A mere politician's gaffe, or a moment of civic self-revelation? And if the latter, are the members of today's Vienna Philharmonic Orchestra any closer to regarding Schoenberg as echt-wienerisch? One can hardly say for certain on the basis of one performance. But it was striking that in their Wednesday programme at the Royal Festival Hall, the work in which they showed least understanding was the only one by a Vienna-born composer - the father of the Second Viennese School, no less. Schoenberg's Five Orchestral Pieces can be a stirring experience; at once a dazzling orchestral display-piece and a trawl through murky subliminal regions. In this performance it was neither. Violent and shrill outbursts had little edge, scatological bass brass comments in the first piece sounded almost apologetic, and there were surprising moments of textural fuzziness in No 4.

Most disappointing was the fifth piece, the 'obbligato recitative'. As William Mann's notes declared, this is no recitative, but 'a melody, a marvellous one' - or rather it can be, when the line is passed from instrument to instrument as in a kind of airborne relay race. There were some nice splashes of colour here and there, and some departments - notably the first violins - brought feeling and style to individual phrases; but coherent, shapely in the larger sense, it wasn't.

The contrast with their Brahms Third Symphony was extreme. The conductor, James Levine, had evidently put great effort into shaping. The rise and fall of each phrase was measured carefully, with high- points always clearly marked. But there were moments at which this superbly controlled shaping and shading veered over into mannerism: the sudden piano-crescendo in the first theme (which thanks to the exposition repeat we heard three times), or a still more startling hush in the following clarinet tune.

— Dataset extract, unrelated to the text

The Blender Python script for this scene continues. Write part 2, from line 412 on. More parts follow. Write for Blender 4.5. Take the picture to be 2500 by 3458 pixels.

One could always lie back and enjoy the sound - luxuriously beautiful, and near perfect in balance and synchronisation. Looking down the ranks of the strings in the Brahms it was startling to see back- desk players throwing themselves into the music as energetically as the leaders - with London orchestras it's often a very different picture.

But homogeneity has its down-side. The rediscovery both of period instruments, and of classic recordings like the BBC SO / Toscanini Fourth Symphony, has made many listeners realise how much is gained when Brahm's orchestral music admits something of the spirit of chamber playing - unity in spite of sometimes astringent diversity of colour and personality. To judge from the VPO's smooth, perfectly graded crescendos and carefully blended woodwind and brass chords, the ideal could have been the modern pipe-organ - one hugely sophisticated instrument, utterly at the command of one human being.

In Debussy's La mer however, this quality had its advantages. Ebb and flow were well-calculated; even at its most expansive the performance maintained its tension, and the ensemble held like glue. One or two figures emerged more suavely than Debussy's admittedly capricious markings would seem to indicate, but there were gorgeous things too - especially the radiant stillness at the heart of the finale. And the coda rose as though on a huge tide. If Levine and the VPO set out to emphasise the symphonic element in Debussy's subtitle, 'Trois esquisses symphoniques', they succeeded.